** START Record set **
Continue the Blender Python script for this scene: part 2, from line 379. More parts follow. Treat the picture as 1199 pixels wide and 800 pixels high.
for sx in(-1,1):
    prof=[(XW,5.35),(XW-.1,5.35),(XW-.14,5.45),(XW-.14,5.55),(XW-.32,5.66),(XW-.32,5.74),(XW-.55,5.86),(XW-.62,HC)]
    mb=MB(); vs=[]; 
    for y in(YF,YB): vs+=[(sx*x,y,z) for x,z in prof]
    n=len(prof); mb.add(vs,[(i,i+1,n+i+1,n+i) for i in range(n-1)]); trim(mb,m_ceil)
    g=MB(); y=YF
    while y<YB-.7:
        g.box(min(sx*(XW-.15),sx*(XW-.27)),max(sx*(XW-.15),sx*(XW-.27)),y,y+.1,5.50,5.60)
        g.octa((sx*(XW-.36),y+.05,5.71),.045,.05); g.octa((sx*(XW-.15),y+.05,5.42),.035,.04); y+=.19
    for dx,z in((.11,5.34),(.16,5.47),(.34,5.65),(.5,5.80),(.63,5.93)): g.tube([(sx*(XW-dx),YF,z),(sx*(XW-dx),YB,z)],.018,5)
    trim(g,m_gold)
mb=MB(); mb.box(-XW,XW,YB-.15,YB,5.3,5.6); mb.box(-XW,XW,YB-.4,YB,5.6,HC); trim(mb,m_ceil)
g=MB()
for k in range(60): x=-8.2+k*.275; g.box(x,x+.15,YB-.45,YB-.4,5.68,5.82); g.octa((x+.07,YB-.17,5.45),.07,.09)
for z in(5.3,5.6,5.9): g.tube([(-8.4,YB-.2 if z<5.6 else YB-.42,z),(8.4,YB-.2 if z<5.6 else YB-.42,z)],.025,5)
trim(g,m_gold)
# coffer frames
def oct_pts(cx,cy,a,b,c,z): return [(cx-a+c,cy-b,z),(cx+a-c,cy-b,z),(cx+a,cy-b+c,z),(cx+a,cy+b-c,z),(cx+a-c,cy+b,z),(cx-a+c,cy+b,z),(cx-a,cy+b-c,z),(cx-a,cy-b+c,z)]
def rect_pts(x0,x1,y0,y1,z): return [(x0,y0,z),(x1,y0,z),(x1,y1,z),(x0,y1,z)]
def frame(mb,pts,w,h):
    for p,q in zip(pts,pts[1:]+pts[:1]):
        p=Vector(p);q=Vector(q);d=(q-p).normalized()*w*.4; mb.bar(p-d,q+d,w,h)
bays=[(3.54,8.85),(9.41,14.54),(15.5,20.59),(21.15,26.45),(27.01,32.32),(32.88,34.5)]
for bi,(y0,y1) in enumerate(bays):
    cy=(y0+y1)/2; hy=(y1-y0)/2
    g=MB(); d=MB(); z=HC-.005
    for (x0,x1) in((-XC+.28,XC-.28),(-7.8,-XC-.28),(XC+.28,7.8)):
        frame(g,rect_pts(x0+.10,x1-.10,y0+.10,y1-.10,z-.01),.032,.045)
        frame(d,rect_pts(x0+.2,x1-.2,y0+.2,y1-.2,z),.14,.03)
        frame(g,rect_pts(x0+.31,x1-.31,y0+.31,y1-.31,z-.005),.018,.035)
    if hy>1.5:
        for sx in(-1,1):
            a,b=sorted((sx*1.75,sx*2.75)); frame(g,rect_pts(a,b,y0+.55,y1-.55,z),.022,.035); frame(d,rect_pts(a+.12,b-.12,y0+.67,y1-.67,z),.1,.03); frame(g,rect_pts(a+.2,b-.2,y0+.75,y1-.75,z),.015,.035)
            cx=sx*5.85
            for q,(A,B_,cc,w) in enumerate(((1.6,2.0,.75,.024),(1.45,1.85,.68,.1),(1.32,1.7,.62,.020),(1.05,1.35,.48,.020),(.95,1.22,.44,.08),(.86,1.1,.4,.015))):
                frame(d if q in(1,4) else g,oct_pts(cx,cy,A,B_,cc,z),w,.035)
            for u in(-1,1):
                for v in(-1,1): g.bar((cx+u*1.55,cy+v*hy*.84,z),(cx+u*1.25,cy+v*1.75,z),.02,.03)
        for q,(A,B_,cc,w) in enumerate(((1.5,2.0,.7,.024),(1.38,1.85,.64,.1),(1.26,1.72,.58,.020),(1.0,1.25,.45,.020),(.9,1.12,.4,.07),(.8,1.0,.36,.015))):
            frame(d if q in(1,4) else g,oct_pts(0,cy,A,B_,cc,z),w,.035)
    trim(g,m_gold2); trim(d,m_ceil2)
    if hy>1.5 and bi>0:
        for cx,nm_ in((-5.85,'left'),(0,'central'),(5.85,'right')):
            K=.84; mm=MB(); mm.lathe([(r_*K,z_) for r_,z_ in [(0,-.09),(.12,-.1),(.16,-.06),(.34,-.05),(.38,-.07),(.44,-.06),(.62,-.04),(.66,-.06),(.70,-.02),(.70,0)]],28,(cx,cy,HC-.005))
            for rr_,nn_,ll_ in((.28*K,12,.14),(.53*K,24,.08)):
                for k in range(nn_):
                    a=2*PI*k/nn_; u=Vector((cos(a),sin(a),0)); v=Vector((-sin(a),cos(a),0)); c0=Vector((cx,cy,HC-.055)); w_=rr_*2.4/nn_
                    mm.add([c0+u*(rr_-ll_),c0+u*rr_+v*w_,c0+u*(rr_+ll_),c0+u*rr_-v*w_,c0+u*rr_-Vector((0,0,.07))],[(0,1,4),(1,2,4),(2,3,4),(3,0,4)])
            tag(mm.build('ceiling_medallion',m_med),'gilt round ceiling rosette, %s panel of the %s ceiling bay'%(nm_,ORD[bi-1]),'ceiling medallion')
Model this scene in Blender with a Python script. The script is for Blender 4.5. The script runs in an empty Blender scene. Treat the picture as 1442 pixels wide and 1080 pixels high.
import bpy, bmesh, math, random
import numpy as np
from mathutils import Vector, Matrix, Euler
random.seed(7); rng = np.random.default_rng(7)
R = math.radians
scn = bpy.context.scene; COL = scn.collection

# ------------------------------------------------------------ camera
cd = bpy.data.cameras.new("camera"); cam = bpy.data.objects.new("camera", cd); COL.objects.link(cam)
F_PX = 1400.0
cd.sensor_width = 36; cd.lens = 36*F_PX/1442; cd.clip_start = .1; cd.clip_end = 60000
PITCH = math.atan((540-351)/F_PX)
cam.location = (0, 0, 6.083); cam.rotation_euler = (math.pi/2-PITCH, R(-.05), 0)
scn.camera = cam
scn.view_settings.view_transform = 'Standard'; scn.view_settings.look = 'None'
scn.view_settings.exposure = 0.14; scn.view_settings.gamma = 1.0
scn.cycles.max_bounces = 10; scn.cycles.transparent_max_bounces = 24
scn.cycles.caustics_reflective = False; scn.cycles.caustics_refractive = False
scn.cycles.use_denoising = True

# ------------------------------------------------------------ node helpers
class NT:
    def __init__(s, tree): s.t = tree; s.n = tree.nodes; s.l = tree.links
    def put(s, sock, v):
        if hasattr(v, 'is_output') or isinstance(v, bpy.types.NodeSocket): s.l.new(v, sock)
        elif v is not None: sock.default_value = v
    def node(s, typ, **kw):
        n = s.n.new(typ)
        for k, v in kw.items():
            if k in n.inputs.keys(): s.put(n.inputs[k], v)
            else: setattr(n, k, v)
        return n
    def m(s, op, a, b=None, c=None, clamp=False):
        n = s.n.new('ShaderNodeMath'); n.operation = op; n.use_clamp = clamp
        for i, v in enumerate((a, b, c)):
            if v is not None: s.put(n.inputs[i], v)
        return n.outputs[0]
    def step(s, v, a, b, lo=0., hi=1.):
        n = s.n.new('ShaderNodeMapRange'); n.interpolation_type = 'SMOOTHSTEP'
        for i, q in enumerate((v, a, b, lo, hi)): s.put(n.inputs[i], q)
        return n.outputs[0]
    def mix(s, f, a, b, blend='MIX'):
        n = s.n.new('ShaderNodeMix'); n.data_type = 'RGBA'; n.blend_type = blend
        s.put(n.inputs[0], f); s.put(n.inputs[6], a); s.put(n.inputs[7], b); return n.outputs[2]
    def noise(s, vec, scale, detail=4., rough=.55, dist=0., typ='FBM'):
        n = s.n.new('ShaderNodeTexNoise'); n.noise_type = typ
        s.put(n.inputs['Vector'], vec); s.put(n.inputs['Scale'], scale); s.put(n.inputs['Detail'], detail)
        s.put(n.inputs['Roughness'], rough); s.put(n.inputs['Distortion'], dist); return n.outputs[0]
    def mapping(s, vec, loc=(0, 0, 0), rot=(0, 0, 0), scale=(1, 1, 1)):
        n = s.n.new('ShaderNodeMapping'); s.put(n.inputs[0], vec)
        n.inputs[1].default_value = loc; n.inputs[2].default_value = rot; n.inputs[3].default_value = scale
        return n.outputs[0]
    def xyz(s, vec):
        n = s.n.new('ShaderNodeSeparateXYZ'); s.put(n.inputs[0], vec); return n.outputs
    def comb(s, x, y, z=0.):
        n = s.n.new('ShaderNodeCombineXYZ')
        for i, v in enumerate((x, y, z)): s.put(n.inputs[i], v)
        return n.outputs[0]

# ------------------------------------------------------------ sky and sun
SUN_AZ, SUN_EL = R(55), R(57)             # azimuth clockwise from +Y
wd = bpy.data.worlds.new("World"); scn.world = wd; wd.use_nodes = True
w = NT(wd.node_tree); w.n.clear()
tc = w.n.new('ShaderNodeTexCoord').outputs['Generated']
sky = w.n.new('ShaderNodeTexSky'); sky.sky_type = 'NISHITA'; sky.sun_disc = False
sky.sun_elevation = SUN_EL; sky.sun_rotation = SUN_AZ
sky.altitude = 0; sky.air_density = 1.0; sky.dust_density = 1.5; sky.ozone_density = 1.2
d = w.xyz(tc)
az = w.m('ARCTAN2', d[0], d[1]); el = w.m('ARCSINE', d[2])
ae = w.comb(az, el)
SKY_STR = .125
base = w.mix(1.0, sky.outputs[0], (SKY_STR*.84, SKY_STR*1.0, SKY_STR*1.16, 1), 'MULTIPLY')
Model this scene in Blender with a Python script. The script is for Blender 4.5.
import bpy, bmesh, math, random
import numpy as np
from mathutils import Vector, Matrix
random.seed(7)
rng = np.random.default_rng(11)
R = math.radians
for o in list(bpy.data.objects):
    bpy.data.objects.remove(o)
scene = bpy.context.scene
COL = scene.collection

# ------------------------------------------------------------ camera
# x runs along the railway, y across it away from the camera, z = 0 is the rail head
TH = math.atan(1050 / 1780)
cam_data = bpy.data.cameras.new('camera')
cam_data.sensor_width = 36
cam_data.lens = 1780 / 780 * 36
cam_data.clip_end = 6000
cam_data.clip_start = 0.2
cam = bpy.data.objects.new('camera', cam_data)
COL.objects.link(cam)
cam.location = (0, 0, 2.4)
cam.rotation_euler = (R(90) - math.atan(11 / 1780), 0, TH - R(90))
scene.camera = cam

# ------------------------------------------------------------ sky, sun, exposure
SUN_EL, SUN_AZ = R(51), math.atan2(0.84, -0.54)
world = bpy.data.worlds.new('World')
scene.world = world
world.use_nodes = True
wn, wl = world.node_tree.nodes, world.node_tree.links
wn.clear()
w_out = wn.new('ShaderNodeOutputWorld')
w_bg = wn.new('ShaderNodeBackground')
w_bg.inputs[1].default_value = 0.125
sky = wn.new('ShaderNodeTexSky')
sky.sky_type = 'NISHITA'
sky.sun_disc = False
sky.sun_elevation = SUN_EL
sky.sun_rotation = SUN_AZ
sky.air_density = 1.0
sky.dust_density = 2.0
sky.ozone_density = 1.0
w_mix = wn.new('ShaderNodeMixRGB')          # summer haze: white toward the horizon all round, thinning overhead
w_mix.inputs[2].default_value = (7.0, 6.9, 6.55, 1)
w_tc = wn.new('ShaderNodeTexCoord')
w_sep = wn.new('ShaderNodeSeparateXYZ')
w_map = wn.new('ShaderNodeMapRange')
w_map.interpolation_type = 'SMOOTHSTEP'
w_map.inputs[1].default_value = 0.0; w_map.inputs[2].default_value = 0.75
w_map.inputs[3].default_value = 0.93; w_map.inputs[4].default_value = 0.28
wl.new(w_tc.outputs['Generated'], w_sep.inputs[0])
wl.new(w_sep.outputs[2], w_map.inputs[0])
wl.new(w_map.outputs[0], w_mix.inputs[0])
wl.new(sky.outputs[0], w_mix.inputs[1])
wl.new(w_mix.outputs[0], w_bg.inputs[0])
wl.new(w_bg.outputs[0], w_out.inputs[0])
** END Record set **
- Exercise objective -
Note every line above where the string "picture" shows up, and copy those lines.

- Task result -
Continue the Blender Python script for this scene: part 2, from line 379. More parts follow. Treat the picture as 1199 pixels wide and 800 pixels high.
Model this scene in Blender with a Python script. The script is for Blender 4.5. The script runs in an empty Blender scene. Treat the picture as 1442 pixels wide and 1080 pixels high.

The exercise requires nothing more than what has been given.